What you should do: Repeat all of the records verbatim.

Information shown:
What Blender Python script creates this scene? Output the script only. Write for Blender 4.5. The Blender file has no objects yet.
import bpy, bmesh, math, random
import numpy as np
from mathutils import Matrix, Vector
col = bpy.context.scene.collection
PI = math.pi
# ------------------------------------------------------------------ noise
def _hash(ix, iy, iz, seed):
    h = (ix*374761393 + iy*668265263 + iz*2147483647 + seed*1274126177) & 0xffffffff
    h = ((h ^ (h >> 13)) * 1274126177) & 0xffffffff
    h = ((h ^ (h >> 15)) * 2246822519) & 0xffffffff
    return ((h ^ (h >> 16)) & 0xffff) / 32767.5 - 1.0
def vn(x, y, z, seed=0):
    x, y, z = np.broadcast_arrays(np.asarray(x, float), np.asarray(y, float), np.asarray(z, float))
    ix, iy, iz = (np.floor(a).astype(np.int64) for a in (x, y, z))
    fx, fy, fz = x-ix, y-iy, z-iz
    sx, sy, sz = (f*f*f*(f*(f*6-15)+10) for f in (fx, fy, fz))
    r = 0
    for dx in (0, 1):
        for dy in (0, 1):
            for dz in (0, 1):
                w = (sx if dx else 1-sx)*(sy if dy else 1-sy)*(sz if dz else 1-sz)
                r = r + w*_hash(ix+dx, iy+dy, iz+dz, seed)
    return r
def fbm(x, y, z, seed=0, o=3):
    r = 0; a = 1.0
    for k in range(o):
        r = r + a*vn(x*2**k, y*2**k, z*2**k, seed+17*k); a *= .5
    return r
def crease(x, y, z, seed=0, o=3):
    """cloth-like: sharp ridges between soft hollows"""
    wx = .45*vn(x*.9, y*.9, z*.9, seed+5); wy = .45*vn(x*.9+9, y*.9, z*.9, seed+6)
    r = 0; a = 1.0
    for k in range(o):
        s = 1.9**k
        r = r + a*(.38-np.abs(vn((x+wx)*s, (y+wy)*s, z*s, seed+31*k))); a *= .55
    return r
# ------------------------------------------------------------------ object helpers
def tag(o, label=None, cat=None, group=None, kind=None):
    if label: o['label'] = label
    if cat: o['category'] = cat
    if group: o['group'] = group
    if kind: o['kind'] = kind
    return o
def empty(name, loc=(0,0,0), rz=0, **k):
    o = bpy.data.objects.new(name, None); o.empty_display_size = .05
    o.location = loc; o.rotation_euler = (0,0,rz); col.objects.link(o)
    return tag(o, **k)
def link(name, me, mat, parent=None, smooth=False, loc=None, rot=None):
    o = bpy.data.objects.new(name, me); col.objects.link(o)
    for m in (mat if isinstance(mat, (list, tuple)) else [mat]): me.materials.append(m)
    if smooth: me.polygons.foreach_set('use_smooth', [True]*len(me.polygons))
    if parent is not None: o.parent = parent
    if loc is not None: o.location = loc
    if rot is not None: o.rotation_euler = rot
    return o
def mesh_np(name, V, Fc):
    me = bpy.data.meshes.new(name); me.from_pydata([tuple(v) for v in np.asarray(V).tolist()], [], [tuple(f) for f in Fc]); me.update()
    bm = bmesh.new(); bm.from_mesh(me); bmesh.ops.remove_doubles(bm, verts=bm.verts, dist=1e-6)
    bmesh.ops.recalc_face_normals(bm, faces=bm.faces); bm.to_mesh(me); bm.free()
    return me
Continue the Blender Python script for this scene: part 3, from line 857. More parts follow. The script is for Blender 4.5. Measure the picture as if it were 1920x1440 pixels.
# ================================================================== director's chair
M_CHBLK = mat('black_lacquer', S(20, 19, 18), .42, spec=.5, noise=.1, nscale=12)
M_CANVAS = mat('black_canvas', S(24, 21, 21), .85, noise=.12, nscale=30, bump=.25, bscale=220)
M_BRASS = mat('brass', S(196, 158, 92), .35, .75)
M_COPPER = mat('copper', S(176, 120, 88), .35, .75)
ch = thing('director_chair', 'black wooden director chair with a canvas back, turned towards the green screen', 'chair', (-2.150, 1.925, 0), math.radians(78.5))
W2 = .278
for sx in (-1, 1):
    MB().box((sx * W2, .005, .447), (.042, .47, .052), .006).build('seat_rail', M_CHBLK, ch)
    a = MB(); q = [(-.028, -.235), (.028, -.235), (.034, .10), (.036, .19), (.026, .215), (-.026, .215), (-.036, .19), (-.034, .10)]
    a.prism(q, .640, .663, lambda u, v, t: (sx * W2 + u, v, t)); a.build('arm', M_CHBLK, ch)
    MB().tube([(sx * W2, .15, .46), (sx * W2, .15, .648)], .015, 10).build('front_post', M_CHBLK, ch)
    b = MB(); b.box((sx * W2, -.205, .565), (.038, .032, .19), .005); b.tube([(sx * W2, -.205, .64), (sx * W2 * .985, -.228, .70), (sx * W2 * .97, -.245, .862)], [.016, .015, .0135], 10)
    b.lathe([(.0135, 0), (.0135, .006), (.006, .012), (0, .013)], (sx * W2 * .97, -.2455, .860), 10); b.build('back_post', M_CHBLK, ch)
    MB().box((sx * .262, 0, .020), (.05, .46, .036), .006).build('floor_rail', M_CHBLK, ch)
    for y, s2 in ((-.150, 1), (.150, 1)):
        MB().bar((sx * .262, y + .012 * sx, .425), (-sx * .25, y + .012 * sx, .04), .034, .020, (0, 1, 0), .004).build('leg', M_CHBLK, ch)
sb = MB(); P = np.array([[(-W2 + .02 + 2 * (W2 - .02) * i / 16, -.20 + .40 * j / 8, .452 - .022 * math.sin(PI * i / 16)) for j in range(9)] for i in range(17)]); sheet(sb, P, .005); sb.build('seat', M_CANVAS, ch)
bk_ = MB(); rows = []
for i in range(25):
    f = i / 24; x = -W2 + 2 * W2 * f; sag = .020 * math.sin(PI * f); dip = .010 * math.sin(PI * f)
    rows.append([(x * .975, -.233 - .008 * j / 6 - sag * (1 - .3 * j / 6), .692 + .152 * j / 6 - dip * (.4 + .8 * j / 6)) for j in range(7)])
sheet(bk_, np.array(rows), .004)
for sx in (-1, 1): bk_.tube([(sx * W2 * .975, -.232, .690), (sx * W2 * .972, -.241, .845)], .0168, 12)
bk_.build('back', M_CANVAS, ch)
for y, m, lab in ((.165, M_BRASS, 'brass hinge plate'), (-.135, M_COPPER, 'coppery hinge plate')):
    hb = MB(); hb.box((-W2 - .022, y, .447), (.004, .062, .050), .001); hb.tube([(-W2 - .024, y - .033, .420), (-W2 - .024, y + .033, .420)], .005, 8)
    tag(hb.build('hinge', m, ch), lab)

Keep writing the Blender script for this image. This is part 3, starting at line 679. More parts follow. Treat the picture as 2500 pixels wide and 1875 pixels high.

Exercise output:
What Blender Python script creates this scene? Output the script only. Write for Blender 4.5. The Blender file has no objects yet.
import bpy, bmesh, math, random
import numpy as np
from mathutils import Matrix, Vector
col = bpy.context.scene.collection
PI = math.pi
# ------------------------------------------------------------------ noise
def _hash(ix, iy, iz, seed):
    h = (ix*374761393 + iy*668265263 + iz*2147483647 + seed*1274126177) & 0xffffffff
    h = ((h ^ (h >> 13)) * 1274126177) & 0xffffffff
    h = ((h ^ (h >> 15)) * 2246822519) & 0xffffffff
    return ((h ^ (h >> 16)) & 0xffff) / 32767.5 - 1.0
def vn(x, y, z, seed=0):
    x, y, z = np.broadcast_arrays(np.asarray(x, float), np.asarray(y, float), np.asarray(z, float))
    ix, iy, iz = (np.floor(a).astype(np.int64) for a in (x, y, z))
    fx, fy, fz = x-ix, y-iy, z-iz
    sx, sy, sz = (f*f*f*(f*(f*6-15)+10) for f in (fx, fy, fz))
    r = 0
    for dx in (0, 1):
        for dy in (0, 1):
            for dz in (0, 1):
                w = (sx if dx else 1-sx)*(sy if dy else 1-sy)*(sz if dz else 1-sz)
                r = r + w*_hash(ix+dx, iy+dy, iz+dz, seed)
    return r
def fbm(x, y, z, seed=0, o=3):
    r = 0; a = 1.0
    for k in range(o):
        r = r + a*vn(x*2**k, y*2**k, z*2**k, seed+17*k); a *= .5
    return r
def crease(x, y, z, seed=0, o=3):
    """cloth-like: sharp ridges between soft hollows"""
    wx = .45*vn(x*.9, y*.9, z*.9, seed+5); wy = .45*vn(x*.9+9, y*.9, z*.9, seed+6)
    r = 0; a = 1.0
    for k in range(o):
        s = 1.9**k
        r = r + a*(.38-np.abs(vn((x+wx)*s, (y+wy)*s, z*s, seed+31*k))); a *= .55
    return r
# ------------------------------------------------------------------ object helpers
def tag(o, label=None, cat=None, group=None, kind=None):
    if label: o['label'] = label
    if cat: o['category'] = cat
    if group: o['group'] = group
    if kind: o['kind'] = kind
    return o
def empty(name, loc=(0,0,0), rz=0, **k):
    o = bpy.data.objects.new(name, None); o.empty_display_size = .05
    o.location = loc; o.rotation_euler = (0,0,rz); col.objects.link(o)
    return tag(o, **k)
def link(name, me, mat, parent=None, smooth=False, loc=None, rot=None):
    o = bpy.data.objects.new(name, me); col.objects.link(o)
    for m in (mat if isinstance(mat, (list, tuple)) else [mat]): me.materials.append(m)
    if smooth: me.polygons.foreach_set('use_smooth', [True]*len(me.polygons))
    if parent is not None: o.parent = parent
    if loc is not None: o.location = loc
    if rot is not None: o.rotation_euler = rot
    return o
def mesh_np(name, V, Fc):
    me = bpy.data.meshes.new(name); me.from_pydata([tuple(v) for v in np.asarray(V).tolist()], [], [tuple(f) for f in Fc]); me.update()
    bm = bmesh.new(); bm.from_mesh(me); bmesh.ops.remove_doubles(bm, verts=bm.verts, dist=1e-6)
    bmesh.ops.recalc_face_normals(bm, faces=bm.faces); bm.to_mesh(me); bm.free()
    return me
Continue the Blender Python script for this scene: part 3, from line 857. More parts follow. The script is for Blender 4.5. Measure the picture as if it were 1920x1440 pixels.
# ================================================================== director's chair
M_CHBLK = mat('black_lacquer', S(20, 19, 18), .42, spec=.5, noise=.1, nscale=12)
M_CANVAS = mat('black_canvas', S(24, 21, 21), .85, noise=.12, nscale=30, bump=.25, bscale=220)
M_BRASS = mat('brass', S(196, 158, 92), .35, .75)
M_COPPER = mat('copper', S(176, 120, 88), .35, .75)
ch = thing('director_chair', 'black wooden director chair with a canvas back, turned towards the green screen', 'chair', (-2.150, 1.925, 0), math.radians(78.5))
W2 = .278
for sx in (-1, 1):
    MB().box((sx * W2, .005, .447), (.042, .47, .052), .006).build('seat_rail', M_CHBLK, ch)
    a = MB(); q = [(-.028, -.235), (.028, -.235), (.034, .10), (.036, .19), (.026, .215), (-.026, .215), (-.036, .19), (-.034, .10)]
    a.prism(q, .640, .663, lambda u, v, t: (sx * W2 + u, v, t)); a.build('arm', M_CHBLK, ch)
    MB().tube([(sx * W2, .15, .46), (sx * W2, .15, .648)], .015, 10).build('front_post', M_CHBLK, ch)
    b = MB(); b.box((sx * W2, -.205, .565), (.038, .032, .19), .005); b.tube([(sx * W2, -.205, .64), (sx * W2 * .985, -.228, .70), (sx * W2 * .97, -.245, .862)], [.016, .015, .0135], 10)
    b.lathe([(.0135, 0), (.0135, .006), (.006, .012), (0, .013)], (sx * W2 * .97, -.2455, .860), 10); b.build('back_post', M_CHBLK, ch)
    MB().box((sx * .262, 0, .020), (.05, .46, .036), .006).build('floor_rail', M_CHBLK, ch)
    for y, s2 in ((-.150, 1), (.150, 1)):
        MB().bar((sx * .262, y + .012 * sx, .425), (-sx * .25, y + .012 * sx, .04), .034, .020, (0, 1, 0), .004).build('leg', M_CHBLK, ch)
sb = MB(); P = np.array([[(-W2 + .02 + 2 * (W2 - .02) * i / 16, -.20 + .40 * j / 8, .452 - .022 * math.sin(PI * i / 16)) for j in range(9)] for i in range(17)]); sheet(sb, P, .005); sb.build('seat', M_CANVAS, ch)
bk_ = MB(); rows = []
for i in range(25):
    f = i / 24; x = -W2 + 2 * W2 * f; sag = .020 * math.sin(PI * f); dip = .010 * math.sin(PI * f)
    rows.append([(x * .975, -.233 - .008 * j / 6 - sag * (1 - .3 * j / 6), .692 + .152 * j / 6 - dip * (.4 + .8 * j / 6)) for j in range(7)])
sheet(bk_, np.array(rows), .004)
for sx in (-1, 1): bk_.tube([(sx * W2 * .975, -.232, .690), (sx * W2 * .972, -.241, .845)], .0168, 12)
bk_.build('back', M_CANVAS, ch)
for y, m, lab in ((.165, M_BRASS, 'brass hinge plate'), (-.135, M_COPPER, 'coppery hinge plate')):
    hb = MB(); hb.box((-W2 - .022, y, .447), (.004, .062, .050), .001); hb.tube([(-W2 - .024, y - .033, .420), (-W2 - .024, y + .033, .420)], .005, 8)
    tag(hb.build('hinge', m, ch), lab)

Keep writing the Blender script for this image. This is part 3, starting at line 679. More parts follow. Treat the picture as 2500 pixels wide and 1875 pixels high.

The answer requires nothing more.